[10.março.2008]

os portugueses não sabem falar uns com os outros, nem dialogar, nem debater, nem conversar. duas razões concorrem para que tal aconteça: o movimento saltitante com que passam de um assunto a outro e a incapacidade de ouvir. não se pode dizer que a segunda decorra da primeira, porque o inverso também é verdade. resultam as duas do facto de as falas não conseguirem atinar com um ‘tom’ comum. porquê? paradoxalmente (ou perversamente), porque o que se procura é precisamente a discordância (não a discórdia) e, antes de tudo, ouvir o som da sua própria voz – pequeninamente, a afirmação autista de si, na fala pronunciada sem a preocupação de ser ouvida ou ser compreendida (porque essa crença nem sequer se põe em dúvida, desde que eu me oiça). produz-se assim uma algazarra insuportável, com todos a falar ao mesmo tempo, cada um com a sua veemência particular sem dar a devida atenção aos outros, seus ‘interlocutores’.
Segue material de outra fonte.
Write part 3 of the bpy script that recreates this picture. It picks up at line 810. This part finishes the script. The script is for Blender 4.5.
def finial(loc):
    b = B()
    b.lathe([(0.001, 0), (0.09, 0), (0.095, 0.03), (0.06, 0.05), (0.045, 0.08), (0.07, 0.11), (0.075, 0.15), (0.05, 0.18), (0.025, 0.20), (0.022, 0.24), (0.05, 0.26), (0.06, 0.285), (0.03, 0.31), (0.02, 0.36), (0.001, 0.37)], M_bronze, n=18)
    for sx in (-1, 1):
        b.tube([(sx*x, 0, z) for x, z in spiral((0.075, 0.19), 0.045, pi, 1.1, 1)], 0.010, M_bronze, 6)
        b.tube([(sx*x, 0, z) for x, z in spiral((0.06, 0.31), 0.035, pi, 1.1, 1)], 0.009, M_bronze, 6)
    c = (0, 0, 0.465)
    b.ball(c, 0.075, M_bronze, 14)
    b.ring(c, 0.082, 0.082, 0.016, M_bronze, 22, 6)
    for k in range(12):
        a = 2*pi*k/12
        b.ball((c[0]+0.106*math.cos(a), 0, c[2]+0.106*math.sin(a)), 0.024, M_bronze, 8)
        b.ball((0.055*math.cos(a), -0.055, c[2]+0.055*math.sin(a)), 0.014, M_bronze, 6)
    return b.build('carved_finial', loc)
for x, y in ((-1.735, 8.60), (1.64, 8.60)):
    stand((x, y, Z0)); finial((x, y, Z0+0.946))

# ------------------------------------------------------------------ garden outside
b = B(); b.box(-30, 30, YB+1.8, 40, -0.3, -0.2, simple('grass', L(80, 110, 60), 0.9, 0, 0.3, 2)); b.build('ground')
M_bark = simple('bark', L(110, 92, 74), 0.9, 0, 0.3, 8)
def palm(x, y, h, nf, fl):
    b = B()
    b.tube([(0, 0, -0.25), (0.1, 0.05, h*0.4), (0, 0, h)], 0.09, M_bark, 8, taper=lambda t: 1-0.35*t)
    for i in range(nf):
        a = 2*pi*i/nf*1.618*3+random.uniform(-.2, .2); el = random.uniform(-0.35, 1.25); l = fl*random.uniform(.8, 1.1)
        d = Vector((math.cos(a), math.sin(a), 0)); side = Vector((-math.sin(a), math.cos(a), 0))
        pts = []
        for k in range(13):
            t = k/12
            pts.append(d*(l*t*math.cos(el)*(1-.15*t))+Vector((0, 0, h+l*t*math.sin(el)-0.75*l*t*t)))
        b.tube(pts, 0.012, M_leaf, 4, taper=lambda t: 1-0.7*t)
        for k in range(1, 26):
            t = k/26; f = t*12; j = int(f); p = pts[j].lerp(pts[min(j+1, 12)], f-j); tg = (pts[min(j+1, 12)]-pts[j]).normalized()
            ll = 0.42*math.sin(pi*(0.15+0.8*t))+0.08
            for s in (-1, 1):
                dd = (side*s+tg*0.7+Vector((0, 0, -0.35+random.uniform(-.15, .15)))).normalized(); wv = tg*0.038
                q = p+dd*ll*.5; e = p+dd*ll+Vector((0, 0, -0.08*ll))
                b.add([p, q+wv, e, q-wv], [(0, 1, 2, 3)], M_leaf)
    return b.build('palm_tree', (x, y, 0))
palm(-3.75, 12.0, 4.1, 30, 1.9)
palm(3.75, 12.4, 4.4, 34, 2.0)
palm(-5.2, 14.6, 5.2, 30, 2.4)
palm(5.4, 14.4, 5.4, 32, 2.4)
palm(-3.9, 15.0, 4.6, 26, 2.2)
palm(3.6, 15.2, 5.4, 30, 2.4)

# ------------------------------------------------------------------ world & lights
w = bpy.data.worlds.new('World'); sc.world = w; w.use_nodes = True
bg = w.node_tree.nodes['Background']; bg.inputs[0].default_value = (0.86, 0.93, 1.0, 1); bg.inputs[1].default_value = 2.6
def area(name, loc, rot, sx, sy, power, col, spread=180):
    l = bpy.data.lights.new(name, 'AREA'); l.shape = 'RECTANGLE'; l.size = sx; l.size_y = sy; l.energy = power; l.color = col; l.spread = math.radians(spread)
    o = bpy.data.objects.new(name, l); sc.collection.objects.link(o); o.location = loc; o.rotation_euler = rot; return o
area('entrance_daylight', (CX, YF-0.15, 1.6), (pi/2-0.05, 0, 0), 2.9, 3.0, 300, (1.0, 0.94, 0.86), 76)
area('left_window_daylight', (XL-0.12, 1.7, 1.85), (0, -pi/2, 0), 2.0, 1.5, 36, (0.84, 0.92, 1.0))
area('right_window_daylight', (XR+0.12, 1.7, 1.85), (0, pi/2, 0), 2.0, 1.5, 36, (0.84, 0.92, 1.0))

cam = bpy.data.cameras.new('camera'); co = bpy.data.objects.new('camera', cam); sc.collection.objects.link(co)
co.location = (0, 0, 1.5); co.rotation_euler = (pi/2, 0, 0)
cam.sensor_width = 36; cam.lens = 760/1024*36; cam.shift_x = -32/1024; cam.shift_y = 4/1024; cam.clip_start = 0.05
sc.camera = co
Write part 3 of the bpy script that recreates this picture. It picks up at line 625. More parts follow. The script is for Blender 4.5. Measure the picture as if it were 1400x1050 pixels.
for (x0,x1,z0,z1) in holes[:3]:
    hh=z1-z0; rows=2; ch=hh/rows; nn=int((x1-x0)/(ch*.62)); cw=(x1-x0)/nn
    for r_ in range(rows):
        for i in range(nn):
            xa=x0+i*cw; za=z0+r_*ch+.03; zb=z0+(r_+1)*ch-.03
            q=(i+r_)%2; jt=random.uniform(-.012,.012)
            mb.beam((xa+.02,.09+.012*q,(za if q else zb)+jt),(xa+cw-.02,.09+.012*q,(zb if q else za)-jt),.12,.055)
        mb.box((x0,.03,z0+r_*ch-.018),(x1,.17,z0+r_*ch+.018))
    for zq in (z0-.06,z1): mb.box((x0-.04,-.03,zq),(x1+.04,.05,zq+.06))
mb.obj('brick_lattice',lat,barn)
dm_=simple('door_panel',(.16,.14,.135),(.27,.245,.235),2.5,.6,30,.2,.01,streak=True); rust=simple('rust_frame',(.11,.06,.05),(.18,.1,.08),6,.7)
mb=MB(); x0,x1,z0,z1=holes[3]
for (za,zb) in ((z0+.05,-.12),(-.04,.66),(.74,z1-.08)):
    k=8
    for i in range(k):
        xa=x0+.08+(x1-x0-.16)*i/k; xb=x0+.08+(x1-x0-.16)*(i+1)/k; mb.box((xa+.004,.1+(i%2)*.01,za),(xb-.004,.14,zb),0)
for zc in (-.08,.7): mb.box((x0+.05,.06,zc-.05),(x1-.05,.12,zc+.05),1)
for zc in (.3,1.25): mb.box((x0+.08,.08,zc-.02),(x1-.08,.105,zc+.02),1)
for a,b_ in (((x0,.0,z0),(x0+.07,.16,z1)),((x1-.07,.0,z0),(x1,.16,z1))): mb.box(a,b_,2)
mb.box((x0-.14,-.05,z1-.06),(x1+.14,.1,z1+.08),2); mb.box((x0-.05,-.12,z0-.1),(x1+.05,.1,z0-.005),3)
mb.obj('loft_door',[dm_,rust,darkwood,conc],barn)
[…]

(…) todos se esganiçam uns diante dos outros, como se o facto de se ser ouvido e compreendido não tivesse importância. já não há ‘mensagens’, há apenas ‘barulho’. tem de concluir-se que interessa somente o acto de falar, fundando-se, certamente, na crença mágica de que falando e continuando a falar se força o auditório a aceitar os seus argumentos. ou, mais prosaicamente, elevar a voz e ser o último a falar equivale a ganhar a discussão.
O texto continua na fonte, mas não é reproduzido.